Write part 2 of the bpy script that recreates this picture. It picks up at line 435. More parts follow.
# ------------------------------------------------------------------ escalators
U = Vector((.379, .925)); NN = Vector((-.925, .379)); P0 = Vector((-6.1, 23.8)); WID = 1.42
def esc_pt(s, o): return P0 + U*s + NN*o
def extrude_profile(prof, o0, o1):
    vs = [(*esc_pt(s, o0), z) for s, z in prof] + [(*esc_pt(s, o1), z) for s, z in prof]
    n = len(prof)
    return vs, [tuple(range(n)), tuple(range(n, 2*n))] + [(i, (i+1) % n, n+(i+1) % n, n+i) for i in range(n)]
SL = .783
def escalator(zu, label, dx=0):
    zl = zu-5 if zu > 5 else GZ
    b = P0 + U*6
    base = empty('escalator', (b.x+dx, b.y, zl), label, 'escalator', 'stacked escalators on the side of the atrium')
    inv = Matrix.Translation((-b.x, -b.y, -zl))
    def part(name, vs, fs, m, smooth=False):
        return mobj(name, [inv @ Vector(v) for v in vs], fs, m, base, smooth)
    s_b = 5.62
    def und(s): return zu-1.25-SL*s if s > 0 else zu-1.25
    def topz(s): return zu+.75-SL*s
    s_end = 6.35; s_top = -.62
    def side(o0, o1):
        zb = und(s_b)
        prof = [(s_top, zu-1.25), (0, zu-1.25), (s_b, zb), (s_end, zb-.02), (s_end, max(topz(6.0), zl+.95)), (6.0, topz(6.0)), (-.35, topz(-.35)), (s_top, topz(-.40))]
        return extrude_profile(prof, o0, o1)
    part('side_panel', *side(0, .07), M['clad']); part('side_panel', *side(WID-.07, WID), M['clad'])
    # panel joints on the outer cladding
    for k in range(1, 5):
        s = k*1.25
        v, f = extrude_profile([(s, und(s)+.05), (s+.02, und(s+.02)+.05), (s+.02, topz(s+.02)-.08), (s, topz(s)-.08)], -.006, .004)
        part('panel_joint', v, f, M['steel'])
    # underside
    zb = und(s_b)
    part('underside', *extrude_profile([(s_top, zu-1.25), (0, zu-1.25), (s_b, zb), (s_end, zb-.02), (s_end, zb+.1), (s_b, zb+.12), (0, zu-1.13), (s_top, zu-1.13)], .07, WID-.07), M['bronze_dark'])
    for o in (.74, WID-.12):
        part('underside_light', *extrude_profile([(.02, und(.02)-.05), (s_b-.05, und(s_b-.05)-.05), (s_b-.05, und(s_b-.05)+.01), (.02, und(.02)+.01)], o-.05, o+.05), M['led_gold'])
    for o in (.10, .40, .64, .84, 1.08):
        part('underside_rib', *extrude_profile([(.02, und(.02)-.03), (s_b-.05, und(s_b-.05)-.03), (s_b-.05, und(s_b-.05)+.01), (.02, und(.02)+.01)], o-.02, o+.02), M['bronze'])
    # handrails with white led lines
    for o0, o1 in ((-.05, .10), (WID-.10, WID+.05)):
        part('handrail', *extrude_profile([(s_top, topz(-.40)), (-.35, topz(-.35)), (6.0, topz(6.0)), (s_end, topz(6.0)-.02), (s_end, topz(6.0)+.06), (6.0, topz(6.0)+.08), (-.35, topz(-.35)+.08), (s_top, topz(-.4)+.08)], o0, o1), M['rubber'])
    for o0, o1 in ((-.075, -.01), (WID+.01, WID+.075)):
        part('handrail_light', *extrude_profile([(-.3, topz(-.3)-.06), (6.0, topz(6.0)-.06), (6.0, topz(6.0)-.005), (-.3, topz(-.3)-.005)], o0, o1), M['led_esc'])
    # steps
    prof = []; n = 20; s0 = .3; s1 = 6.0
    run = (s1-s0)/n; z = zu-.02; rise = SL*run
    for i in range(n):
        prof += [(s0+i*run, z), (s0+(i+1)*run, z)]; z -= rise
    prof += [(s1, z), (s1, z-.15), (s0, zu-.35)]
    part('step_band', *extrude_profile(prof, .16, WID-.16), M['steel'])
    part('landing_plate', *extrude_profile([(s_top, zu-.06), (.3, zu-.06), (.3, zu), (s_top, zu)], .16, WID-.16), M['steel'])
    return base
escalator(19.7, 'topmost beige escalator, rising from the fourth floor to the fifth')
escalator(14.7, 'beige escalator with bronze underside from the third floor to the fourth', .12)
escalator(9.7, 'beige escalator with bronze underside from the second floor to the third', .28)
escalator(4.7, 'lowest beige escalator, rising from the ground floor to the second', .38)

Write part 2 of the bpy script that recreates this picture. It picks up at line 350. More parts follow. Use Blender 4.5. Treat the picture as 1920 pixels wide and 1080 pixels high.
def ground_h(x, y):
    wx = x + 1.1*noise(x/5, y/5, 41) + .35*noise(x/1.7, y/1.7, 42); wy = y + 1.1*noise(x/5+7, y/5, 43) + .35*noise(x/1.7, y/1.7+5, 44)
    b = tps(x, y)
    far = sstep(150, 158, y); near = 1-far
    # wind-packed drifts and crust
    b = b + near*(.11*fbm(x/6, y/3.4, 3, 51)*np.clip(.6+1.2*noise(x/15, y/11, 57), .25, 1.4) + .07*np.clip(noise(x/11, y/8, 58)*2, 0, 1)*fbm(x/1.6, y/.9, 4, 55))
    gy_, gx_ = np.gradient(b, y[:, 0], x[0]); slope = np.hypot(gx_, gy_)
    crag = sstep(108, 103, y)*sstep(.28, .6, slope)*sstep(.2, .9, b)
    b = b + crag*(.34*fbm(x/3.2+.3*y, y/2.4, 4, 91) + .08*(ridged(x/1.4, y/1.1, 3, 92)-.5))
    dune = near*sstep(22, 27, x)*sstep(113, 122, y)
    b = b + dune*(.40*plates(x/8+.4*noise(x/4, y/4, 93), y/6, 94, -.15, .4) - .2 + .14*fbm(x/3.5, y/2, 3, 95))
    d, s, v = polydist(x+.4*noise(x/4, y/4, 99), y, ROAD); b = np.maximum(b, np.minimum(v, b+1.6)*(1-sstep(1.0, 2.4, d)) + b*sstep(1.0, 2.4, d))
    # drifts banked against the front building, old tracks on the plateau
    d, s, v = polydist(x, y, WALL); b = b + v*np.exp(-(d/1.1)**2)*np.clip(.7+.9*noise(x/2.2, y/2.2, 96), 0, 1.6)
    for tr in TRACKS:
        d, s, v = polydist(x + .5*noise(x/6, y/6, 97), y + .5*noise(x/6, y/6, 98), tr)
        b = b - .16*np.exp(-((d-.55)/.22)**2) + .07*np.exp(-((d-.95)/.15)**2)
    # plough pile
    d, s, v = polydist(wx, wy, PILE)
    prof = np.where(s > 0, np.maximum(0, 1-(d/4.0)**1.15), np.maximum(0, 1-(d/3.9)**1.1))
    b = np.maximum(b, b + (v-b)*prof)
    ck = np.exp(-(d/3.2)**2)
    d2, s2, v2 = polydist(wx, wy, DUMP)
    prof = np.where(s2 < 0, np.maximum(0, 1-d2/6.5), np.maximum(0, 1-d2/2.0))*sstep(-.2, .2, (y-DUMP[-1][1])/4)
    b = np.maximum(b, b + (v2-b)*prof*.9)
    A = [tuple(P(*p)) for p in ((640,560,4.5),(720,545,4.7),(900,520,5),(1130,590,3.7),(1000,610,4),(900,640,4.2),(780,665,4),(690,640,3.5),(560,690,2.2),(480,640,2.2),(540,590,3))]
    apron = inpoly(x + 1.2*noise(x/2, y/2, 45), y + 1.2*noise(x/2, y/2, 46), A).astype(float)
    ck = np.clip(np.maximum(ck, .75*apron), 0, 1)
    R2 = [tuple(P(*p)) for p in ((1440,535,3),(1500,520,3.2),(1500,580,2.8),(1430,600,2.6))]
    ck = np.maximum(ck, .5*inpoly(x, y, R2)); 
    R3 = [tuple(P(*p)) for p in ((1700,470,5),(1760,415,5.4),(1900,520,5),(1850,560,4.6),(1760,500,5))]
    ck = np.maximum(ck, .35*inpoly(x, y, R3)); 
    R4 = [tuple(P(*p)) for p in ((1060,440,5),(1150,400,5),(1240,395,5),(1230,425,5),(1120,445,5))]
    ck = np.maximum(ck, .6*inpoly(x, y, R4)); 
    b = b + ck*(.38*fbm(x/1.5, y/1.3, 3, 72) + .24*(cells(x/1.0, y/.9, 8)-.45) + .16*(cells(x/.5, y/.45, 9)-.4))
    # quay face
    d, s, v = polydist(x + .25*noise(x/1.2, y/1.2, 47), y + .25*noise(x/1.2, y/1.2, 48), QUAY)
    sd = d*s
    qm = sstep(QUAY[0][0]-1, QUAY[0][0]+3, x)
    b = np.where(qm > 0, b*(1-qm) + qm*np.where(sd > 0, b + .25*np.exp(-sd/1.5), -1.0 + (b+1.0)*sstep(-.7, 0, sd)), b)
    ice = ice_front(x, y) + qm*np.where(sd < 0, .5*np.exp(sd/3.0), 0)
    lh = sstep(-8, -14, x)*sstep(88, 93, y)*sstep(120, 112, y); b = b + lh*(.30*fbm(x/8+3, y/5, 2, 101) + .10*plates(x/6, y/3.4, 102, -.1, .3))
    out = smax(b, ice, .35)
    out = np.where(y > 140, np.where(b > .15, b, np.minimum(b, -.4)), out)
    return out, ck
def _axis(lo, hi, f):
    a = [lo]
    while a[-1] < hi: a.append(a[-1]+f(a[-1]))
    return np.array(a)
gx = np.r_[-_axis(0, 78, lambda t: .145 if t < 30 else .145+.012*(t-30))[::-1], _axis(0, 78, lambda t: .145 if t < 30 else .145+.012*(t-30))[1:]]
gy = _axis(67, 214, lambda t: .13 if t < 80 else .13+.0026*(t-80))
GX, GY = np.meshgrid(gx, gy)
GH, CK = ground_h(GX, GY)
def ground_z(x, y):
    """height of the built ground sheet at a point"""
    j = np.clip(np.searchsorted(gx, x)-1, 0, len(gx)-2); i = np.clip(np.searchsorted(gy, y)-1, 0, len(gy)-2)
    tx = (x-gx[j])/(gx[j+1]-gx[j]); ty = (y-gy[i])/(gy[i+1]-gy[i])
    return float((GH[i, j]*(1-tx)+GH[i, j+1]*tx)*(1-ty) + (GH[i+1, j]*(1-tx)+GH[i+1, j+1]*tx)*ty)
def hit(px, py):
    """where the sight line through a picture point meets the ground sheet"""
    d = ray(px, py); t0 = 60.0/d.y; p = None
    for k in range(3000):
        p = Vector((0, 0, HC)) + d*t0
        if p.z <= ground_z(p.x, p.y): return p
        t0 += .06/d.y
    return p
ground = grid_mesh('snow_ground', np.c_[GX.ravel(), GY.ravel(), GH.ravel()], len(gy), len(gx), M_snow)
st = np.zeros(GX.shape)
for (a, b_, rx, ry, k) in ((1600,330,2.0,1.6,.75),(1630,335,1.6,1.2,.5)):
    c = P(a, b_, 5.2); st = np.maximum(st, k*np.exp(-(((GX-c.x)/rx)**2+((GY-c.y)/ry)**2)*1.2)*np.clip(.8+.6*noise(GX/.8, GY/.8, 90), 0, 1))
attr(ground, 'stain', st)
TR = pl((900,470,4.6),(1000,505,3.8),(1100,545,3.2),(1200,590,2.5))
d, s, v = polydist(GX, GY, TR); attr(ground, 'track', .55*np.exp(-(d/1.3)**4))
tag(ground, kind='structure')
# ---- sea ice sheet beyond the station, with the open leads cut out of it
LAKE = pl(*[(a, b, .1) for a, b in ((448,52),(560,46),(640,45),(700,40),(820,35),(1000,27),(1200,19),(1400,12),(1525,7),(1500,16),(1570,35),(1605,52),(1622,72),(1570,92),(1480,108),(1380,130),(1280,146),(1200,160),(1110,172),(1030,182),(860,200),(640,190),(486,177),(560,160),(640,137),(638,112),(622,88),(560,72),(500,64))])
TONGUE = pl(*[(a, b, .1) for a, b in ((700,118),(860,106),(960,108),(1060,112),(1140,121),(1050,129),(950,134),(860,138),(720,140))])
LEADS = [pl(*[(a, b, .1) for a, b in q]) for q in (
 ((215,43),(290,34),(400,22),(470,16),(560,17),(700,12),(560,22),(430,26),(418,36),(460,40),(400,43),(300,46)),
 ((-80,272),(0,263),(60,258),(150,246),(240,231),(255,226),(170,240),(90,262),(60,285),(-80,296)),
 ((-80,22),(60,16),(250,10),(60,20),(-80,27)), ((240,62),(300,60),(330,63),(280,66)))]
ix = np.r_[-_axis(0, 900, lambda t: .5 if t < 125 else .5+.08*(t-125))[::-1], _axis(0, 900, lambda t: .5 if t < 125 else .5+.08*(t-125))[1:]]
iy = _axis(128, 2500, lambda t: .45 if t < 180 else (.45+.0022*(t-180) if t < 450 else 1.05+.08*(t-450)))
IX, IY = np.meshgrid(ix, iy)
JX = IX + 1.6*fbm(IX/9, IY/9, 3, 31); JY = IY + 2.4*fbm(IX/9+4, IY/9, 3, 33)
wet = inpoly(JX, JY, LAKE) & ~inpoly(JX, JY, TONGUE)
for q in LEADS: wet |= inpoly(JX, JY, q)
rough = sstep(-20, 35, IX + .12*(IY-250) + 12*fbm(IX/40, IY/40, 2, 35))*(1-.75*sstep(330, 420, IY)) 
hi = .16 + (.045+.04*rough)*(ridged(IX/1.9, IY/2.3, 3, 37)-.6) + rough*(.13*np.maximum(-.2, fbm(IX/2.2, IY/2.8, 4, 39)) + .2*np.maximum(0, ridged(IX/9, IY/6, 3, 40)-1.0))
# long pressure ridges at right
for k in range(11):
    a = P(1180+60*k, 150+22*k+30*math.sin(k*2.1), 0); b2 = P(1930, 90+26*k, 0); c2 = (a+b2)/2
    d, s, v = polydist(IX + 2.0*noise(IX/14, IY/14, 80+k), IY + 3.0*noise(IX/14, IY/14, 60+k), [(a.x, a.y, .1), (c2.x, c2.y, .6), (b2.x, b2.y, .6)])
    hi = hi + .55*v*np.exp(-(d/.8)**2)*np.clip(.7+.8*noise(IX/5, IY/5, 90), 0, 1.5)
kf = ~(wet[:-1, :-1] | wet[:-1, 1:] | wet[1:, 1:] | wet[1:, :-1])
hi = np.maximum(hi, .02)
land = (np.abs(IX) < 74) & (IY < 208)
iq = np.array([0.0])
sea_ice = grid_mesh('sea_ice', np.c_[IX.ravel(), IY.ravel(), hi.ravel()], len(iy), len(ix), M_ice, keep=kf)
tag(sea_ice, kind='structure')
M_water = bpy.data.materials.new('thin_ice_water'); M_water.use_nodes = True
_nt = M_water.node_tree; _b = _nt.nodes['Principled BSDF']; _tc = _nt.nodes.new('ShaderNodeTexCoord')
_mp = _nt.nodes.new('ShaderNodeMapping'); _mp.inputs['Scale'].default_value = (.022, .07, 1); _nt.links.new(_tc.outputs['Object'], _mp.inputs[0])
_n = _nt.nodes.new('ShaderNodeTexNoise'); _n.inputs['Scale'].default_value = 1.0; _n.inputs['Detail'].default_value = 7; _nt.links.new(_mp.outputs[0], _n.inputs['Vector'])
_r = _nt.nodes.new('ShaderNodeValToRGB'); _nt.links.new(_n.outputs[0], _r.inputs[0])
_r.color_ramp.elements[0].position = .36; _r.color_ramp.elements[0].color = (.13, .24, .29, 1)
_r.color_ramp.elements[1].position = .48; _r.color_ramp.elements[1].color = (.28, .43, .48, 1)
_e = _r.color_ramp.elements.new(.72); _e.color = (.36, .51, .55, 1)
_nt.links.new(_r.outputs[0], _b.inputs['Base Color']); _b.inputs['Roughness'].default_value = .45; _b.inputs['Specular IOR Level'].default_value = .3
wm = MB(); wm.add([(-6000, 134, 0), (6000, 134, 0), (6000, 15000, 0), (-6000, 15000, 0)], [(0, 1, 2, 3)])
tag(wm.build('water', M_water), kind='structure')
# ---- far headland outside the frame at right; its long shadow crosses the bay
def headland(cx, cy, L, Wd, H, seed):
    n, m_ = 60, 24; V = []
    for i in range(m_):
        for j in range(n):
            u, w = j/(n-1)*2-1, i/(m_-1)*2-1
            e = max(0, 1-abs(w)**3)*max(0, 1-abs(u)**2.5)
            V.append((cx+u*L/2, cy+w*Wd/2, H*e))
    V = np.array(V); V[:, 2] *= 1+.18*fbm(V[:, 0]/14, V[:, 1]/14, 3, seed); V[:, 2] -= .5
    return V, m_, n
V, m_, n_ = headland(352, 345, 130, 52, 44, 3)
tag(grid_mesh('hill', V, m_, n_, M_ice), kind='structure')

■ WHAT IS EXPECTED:
Among the lines of the material, find those that hold the word "script" and copy them.

■ EXPECTED ANSWER:
Write part 2 of the bpy script that recreates this picture. It picks up at line 435. More parts follow.
Write part 2 of the bpy script that recreates this picture. It picks up at line 350. More parts follow. Use Blender 4.5. Treat the picture as 1920 pixels wide and 1080 pixels high.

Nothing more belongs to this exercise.